Because Gerstle failed to adequately assert a counterclaim in her answer, her only recourse was to file a motion requesting an enlargement of time pursuant to CR 6.02, or seeking leave to amend her answer pursuant to CR 15.   This requires the circuit court's participation and exercise of discretion.  Montfort v. Archer, 477 S.W.3d 143, 144 (Ky.1970) (“Enlargement under [CR 6.02] is to be granted by the circuit court for cause shown, in the exercise of a judicial discretion.”);  Bradford v. Billington, 299 S.W.2d 601, 603 (Ky.1957) (leave to amend a complaint pursuant to CR 15.01 “is addressed to the sound discretion of the trial judge.”).   No such motion was filed or granted.

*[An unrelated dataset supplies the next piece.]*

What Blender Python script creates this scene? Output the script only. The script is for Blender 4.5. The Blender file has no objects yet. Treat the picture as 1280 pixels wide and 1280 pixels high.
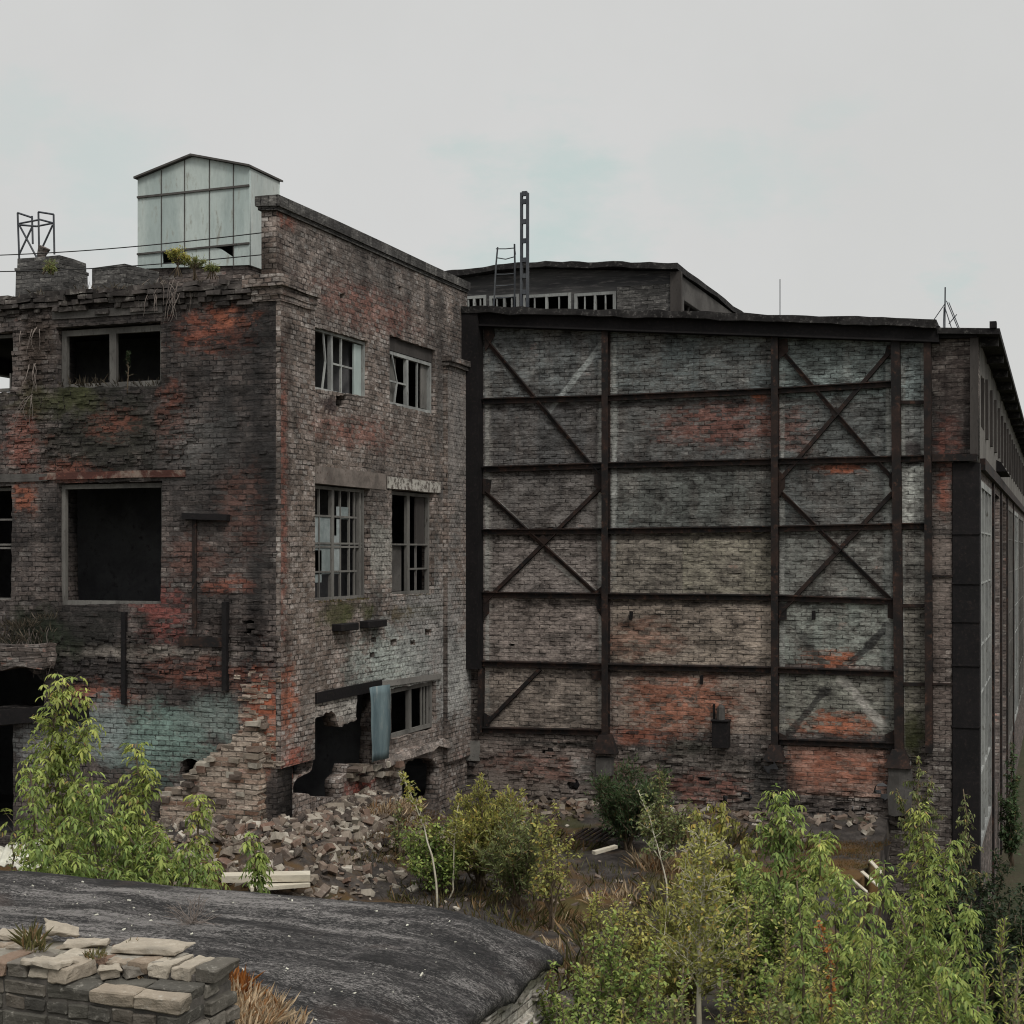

We have previously said “a party cannot unilaterally enlarge the time within which the Civil Rules require action.”  Stipp v. St. Charles, 291 S.W.3d 720, 724 (Ky.App.2009).   If we accepted Gerstle's alternative, unilateral means of enlarging the time limits and methods of Rule 13 through “reservation,” we would be sanctioning an abrogation of our Civil Rules.   See Montfort v. Archer at 144 (“[CR 6.02] prescribes procedures for obtaining such enlargements”).   Accordingly,

it is my opinion that Gerstle's counterclaim was not timely filed and need not have been (and properly was not) addressed by the circuit court.   Because no claim remained outstanding, the circuit court properly designated its November 26, 2008 order final and appealable.